Youth perform a multimedia experimental dance titled ‘Secret Journey: Amman’ put on by Yoshiko Chuma and Ryuji Yamaguchi at the Jordan National Gallery of Fine Arts on Saturday (Photo by Johanna Montanari)

 

AMMAN — On Saturday, New York-based choreographer Yoshiko Chuma and Madaba-based Ryuji Yamaguchi put on a multimedia experimental dance performance titled “Secret Journey: Amman” with youth at the Jordan National Gallery of Fine Arts.

The performance addresses the question: “How does one frame an experience?” and the artists used the “School of Hard Knocks”, a method created by Chuma and furthered by Yamaguchi, to work with 20 young people in Amman dancing dabke and break dance, according to the event’s Facebook page.

Chuma was born in Osaka, Japan. Inspired by her interest in American idioms while spending time in the US, she founded the School of Hard Knocks in 1982.  “I first came to Jordan in 2007,” she told The Jordan Times on Saturday. 

This project was “very challenging” she said, noting that the participants were young and she “still has to get to know Jordan better”.

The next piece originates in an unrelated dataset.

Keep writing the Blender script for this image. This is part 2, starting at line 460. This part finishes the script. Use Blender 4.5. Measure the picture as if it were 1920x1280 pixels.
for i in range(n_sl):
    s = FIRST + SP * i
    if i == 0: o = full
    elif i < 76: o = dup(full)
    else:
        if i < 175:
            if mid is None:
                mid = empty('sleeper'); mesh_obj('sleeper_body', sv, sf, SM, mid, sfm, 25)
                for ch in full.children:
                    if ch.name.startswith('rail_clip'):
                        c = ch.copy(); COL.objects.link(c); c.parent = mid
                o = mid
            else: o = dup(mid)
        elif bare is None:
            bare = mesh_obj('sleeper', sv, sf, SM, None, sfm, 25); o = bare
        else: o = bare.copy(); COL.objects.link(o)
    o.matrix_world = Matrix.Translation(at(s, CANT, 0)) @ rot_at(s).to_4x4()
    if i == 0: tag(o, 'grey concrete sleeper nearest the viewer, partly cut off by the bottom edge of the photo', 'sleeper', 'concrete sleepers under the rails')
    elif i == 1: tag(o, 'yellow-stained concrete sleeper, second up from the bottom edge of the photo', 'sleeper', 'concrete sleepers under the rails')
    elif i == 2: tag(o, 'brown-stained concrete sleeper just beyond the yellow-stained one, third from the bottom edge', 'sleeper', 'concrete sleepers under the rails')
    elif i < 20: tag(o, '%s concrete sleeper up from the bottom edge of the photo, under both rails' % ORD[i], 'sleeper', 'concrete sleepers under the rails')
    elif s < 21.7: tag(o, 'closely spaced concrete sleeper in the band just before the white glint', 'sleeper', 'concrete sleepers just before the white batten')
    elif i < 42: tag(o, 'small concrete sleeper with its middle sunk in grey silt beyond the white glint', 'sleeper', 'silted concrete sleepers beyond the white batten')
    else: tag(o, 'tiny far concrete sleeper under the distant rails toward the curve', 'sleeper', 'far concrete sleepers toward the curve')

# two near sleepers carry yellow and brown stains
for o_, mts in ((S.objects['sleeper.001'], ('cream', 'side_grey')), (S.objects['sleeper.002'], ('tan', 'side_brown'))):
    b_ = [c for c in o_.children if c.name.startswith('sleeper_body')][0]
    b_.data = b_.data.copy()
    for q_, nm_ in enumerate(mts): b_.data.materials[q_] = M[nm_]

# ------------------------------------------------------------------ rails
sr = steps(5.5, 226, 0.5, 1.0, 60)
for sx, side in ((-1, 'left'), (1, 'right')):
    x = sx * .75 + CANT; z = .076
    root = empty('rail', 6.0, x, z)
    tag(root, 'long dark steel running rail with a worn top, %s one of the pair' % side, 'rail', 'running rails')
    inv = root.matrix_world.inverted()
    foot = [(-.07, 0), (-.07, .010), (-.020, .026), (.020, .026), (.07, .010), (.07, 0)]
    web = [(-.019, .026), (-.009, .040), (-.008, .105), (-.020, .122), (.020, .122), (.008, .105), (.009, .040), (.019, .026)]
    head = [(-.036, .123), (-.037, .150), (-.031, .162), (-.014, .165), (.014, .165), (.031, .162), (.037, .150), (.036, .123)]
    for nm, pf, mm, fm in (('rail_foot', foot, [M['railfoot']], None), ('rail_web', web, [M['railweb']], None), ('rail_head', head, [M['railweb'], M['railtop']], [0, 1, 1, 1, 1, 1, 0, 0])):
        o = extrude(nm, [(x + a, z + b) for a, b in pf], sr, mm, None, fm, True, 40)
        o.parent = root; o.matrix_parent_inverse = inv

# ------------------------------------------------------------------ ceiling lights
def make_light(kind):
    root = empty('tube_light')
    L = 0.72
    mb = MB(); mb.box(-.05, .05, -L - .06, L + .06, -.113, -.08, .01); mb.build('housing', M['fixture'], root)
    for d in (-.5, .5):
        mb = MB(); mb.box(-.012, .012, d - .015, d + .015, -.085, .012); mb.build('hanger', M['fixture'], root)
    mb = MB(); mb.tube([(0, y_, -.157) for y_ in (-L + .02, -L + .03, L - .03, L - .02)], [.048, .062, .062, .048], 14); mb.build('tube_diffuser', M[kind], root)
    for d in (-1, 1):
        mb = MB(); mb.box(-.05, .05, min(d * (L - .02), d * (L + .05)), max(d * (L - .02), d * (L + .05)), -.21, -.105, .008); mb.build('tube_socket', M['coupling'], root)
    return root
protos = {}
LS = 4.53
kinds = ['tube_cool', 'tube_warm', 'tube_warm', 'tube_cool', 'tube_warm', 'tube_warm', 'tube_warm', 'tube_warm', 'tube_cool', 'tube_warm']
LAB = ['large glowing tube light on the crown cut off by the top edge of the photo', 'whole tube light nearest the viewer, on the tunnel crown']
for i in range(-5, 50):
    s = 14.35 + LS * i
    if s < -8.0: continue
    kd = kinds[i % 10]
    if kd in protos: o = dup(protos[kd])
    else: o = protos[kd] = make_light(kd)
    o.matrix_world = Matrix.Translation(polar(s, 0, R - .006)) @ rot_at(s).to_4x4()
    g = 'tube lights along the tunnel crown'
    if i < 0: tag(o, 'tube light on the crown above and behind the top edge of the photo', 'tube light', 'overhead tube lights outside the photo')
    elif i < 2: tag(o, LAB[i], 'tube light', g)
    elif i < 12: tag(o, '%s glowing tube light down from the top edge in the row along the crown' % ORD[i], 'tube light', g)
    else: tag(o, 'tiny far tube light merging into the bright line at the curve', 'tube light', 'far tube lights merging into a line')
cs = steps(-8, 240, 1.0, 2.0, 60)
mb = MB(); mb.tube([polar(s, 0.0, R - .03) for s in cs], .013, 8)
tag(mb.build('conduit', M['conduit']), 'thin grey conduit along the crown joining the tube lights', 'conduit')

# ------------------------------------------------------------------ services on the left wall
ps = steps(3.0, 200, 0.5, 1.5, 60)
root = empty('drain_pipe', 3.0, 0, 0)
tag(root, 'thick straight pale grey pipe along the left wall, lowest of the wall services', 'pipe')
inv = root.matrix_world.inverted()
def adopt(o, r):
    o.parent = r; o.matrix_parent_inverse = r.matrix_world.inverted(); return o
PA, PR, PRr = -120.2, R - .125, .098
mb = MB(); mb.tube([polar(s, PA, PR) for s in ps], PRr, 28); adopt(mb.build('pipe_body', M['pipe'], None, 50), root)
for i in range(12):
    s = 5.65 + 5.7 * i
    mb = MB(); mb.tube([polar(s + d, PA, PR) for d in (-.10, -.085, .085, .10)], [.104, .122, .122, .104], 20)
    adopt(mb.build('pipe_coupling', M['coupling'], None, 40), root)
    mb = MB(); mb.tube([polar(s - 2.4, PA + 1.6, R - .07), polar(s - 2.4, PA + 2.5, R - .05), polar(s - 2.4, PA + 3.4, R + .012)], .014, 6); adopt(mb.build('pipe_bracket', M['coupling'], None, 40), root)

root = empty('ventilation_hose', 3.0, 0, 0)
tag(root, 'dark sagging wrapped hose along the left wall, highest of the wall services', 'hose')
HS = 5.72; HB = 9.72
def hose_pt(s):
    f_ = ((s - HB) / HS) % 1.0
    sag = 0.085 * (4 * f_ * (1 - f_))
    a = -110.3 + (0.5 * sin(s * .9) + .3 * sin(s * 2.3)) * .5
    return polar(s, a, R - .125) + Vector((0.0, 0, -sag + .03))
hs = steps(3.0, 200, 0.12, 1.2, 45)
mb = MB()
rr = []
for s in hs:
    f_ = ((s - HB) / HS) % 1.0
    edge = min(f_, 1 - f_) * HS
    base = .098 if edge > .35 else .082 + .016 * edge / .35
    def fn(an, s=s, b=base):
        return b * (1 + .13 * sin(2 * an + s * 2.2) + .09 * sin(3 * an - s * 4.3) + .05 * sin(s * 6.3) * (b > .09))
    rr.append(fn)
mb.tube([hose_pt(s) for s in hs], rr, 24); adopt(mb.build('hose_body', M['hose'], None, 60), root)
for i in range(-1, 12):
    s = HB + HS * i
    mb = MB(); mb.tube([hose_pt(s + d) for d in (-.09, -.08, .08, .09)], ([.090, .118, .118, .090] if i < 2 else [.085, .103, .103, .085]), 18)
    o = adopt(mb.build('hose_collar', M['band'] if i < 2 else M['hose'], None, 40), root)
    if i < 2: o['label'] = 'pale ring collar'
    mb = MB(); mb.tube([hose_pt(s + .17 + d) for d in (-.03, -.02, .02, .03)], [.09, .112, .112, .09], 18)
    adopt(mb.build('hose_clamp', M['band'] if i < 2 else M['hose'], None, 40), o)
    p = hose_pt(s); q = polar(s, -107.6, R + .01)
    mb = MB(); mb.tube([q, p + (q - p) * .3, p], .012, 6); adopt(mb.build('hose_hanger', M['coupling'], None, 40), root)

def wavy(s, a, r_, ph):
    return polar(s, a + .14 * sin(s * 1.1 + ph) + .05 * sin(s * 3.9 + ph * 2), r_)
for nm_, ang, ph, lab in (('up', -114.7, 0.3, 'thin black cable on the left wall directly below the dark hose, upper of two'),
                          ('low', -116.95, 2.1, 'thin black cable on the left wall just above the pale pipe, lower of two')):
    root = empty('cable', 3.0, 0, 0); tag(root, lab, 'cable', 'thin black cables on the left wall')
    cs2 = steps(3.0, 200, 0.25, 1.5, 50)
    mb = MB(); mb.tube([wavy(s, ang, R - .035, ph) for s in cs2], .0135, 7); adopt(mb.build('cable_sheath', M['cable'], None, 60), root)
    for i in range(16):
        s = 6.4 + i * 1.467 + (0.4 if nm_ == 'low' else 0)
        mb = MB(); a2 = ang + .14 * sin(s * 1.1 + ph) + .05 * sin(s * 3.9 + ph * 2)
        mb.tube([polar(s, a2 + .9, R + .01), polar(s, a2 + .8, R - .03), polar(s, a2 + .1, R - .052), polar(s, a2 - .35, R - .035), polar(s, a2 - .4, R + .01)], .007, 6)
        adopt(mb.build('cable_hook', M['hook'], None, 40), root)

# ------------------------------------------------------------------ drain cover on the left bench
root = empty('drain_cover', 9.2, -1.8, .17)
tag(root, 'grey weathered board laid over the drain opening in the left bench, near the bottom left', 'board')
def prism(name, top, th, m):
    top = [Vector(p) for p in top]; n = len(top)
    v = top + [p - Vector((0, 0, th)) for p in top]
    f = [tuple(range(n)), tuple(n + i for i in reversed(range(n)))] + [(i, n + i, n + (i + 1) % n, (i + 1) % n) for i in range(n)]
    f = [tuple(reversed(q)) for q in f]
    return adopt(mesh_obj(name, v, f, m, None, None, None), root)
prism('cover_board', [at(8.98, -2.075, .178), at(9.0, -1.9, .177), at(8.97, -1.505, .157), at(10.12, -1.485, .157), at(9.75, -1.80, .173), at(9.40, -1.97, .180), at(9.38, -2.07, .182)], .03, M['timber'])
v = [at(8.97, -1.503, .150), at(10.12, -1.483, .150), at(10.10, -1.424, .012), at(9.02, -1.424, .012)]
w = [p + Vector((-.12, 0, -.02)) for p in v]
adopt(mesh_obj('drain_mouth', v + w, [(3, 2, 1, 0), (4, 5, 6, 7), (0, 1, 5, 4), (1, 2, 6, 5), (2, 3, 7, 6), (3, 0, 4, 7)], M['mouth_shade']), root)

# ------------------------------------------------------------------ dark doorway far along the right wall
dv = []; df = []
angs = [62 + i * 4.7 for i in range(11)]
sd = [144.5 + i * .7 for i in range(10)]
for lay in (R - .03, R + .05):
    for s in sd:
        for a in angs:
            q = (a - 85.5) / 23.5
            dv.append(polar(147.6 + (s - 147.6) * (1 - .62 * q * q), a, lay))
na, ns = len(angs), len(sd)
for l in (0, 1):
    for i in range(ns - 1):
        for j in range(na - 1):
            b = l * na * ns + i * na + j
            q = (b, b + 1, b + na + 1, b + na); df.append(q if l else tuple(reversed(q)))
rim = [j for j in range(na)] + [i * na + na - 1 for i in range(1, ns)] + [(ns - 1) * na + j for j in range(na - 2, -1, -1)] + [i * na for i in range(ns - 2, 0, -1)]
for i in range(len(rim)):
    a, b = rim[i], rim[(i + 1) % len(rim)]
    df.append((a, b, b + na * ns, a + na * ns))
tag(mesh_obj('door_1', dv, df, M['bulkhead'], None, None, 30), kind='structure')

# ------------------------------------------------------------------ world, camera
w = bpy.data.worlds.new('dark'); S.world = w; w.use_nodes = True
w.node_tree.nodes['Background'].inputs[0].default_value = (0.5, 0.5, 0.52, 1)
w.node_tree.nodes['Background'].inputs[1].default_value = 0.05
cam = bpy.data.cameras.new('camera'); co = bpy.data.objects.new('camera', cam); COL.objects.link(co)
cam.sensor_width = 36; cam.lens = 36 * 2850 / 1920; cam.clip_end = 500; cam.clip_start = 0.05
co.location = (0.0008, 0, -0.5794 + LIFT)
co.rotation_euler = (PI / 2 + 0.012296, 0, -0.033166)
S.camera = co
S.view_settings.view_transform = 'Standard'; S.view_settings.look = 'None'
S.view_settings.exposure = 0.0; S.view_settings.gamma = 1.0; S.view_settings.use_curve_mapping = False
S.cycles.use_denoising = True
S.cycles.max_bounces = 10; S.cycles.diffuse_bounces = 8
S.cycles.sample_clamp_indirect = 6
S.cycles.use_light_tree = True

“It’s important to teach dance to youth,” Yamaguchi said, noting: “I think it is important to be honest with one’s body, to accept who you are and to fully realise yourself.”

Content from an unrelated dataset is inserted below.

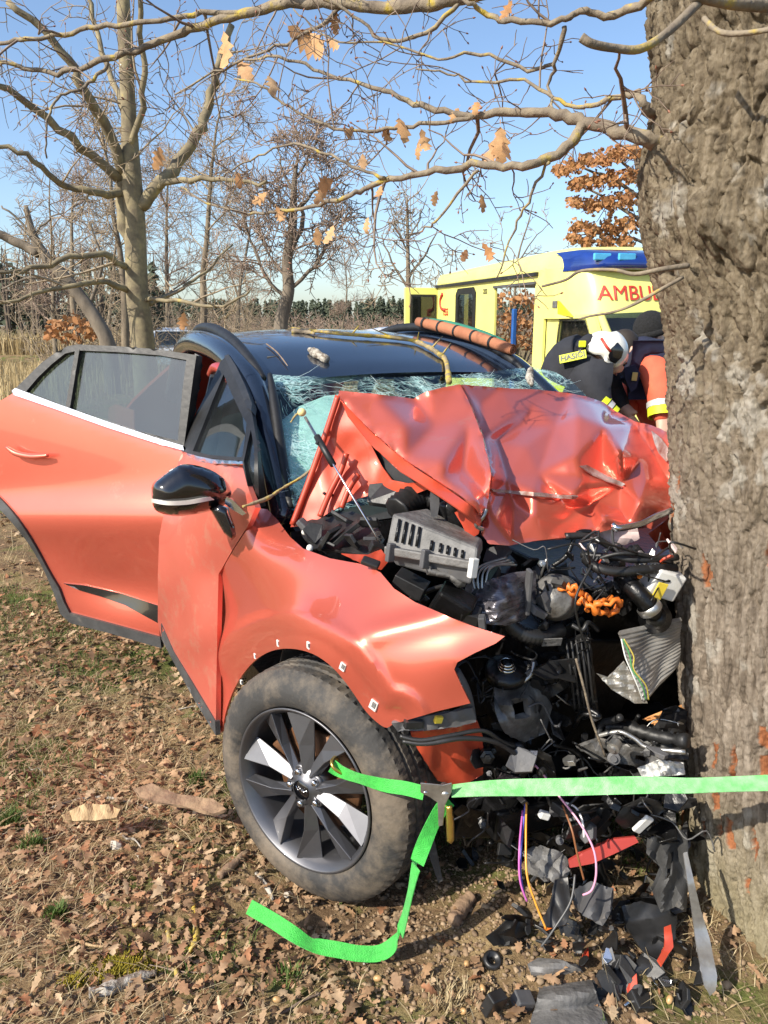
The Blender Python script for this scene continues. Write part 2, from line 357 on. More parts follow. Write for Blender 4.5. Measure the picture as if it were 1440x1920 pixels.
MT['strap2'] = M('green_webbing_pale', (.26, .56, .25), (.10, .45, .10), 30, .6, bump=.4, bscale=300, sheen=.3)  # paler green webbing for the run and the trunk wrap
MT['glass'] = M_glass('tinted_side_glass', (.40, .50, .50), .10, .02, (.45, .48, .5))
MT['glass_d'] = M_glass('dark_glass', (.30, .36, .38), .08, .01)
MT['glass_c'] = M_glass('clear_glass', (.8, .85, .85), .03)
# ================================================================== THE SETTING
TREE_C = V(1.47, 2.02)
def gz(x, y):
    x = np.asarray(x, float); y = np.asarray(y, float)
    z = .035*fbm(x*.9, y*.9, 0, 3, 3)+.030*fbm(x*5, y*5, 0, 5, 3)*np.exp(-((y-2)/9)**2)
    z = z+.14*fbm(x*.07+3, y*.07, 0, 9, 2)*np.clip((y-6)/20, 0, 1)
    z = z+.07*np.exp(-(((x-TREE_C[0])/.75)**2+((y-TREE_C[1])/.75)**2))
    z = z+.045*np.exp(-(((x-.42)/.32)**2+((y-1.98)/.22)**2))-.03*np.exp(-(((x+.02)/.28)**2+((y-2.02)/.2)**2))
    z = z+.02*vnoise(x*22, y*22, 0, 12)*np.exp(-(((x-.35)/.5)**2+((y-1.85)/.4)**2))
    pond = np.clip((-9-x+1.5*vnoise(y*.3, x*0, 0, 4))/4, 0, 1)*np.clip((y-27)/3, 0, 1)*np.clip((46-y)/3, 0, 1)
    return z-.7*pond
def spaced(a, b, near, far):
    o = [a]
    while o[-1] < b:
        d = max(0, max(near[0]-o[-1], o[-1]-near[1])); o.append(o[-1]+far[0]+d*far[1])
    return np.array(o)
def ms(name, base): return base
def ground_mat():
    m = bpy.data.materials.new('soil_and_dry_grass'); m.use_nodes = True; t = m.node_tree; p = t.nodes['Principled BSDF']; p.inputs['Roughness'].default_value = .95; p.inputs['Specular IOR Level'].default_value = .15
    tc = nd(t, 'ShaderNodeTexCoord')
    def nz(s, d=8, r=.65):
        n = nd(t, 'ShaderNodeTexNoise'); n.inputs['Scale'].default_value = s; n.inputs['Detail'].default_value = d; n.inputs['Roughness'].default_value = r; t.links.new(tc.outputs['Object'], n.inputs[0]); return n.outputs[0]
    def ramp(s, *st):
        r = nd(t, 'ShaderNodeValToRGB'); e = r.color_ramp.elements
        while len(e) < len(st): e.new(.5)
        for i, (q, c) in enumerate(st): e[i].position = q; e[i].color = (*c, 1)
        t.links.new(s, r.inputs[0]); return r.outputs[0]
    def mix(f, a, b):
        x = nd(t, 'ShaderNodeMix', data_type='RGBA'); t.links.new(f, x.inputs[0]); t.links.new(a, x.inputs[6]); t.links.new(b, x.inputs[7]); return x.outputs[2]
    soil = ramp(nz(16), (.28, (.065, .040, .022)), (.5, (.175, .112, .062)), (.72, (.30, .21, .12)))
    straw = ramp(nz(45, 10, .75), (.3, (.11, .072, .036)), (.5, (.265, .185, .095)), (.7, (.41, .31, .165)))
    moss = ramp(nz(60), (.3, (.06, .075, .02)), (.7, (.16, .18, .05)))
    bw = lambda s, a, b: ramp(s, (a, (0, 0, 0)), (b, (1, 1, 1)))
    c = mix(bw(nz(3.1), .44, .58), soil, straw); c = mix(bw(nz(2.2, 7, .7), .49, .61), c, moss)
    t.links.new(c, p.inputs['Base Color'])
    b = nd(t, 'ShaderNodeBump'); b.inputs['Strength'].default_value = .9; b.inputs['Distance'].default_value = .02; t.links.new(nz(55, 10, .7), b.inputs['Height']); t.links.new(b.outputs[0], p.inputs['Normal'])
    return m
xs = spaced(-700, 700, (-3.2, 2.6), (.028, .06)); ys = spaced(-40, 900, (1.0, 4.6), (.028, .05))
GX, GY = np.meshgrid(xs, ys); GZ = gz(GX, GY); nx_, ny_ = len(xs), len(ys)
ii = np.arange(ny_*nx_).reshape(ny_, nx_)
ground = mesh_obj('ground', np.stack([GX.ravel(), GY.ravel(), GZ.ravel()], 1), np.stack([ii[:-1, :-1], ii[:-1, 1:], ii[1:, 1:], ii[1:, :-1]], -1).reshape(-1, 4).tolist(), ground_mat(), kind='structure')
ground['label'] = 'leaf strewn verge of bare soil, dry grass and moss'
water_m = M('pond_water', (.03, .035, .03), (.02, .024, .02), 2, .06, bump=.05, bscale=3)
mesh_obj('pond', [(-120, 25, -.22), (-8, 25, -.22), (-8, 48, -.22), (-120, 48, -.22)], [(0, 1, 2, 3)], water_m, kind='structure')
def hit(px, py):                         # where that sight line meets the ground
    p = atz(px, py, 0)
    for _ in range(4): p = atz(px, py, float(gz(p[0], p[1])))
    return p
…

“My approach is really going along with Yoshiko Chuma’s approach and the School of Hard Knocks about accepting people where they are and pushing them in a direction where they want to go rather than to become uniform,” Yamaguchi told The Jordan Times.

Yamaguchi noted that Jordan is “very fortunate” to host Chuma, who has 40 years of experience in New York City and is “very much recognised internationally”.

“To have someone of such calibre here working with the youth of Amman is incredible,” he said.

Yamaguchi is a founding faculty member and teacher at King’s Academy, a coeducational boarding high school in Madaba that was attended by HRH Crown Prince Hussein and seeks to fulfill His Majesty King Abdullah’s vision of producing “a new generation of enlightened and creative minds”, according to the academy’s website.

With Chuma, Yamaguchi has showcased six major productions in Jordan and Palestine, according to the event’s Facebook page. 

“This project is about Yoshiko Chuma’s relationship with Amman, my relationship with Amman and my relationship with Yoshiko Chuma. So it is really reflecting on our 13 years of interacting in various ways,” noted Yamaguchi.

“Secret Journey: Amman” was produced by Midan: Amman Dance Lab, according to Yamaguchi.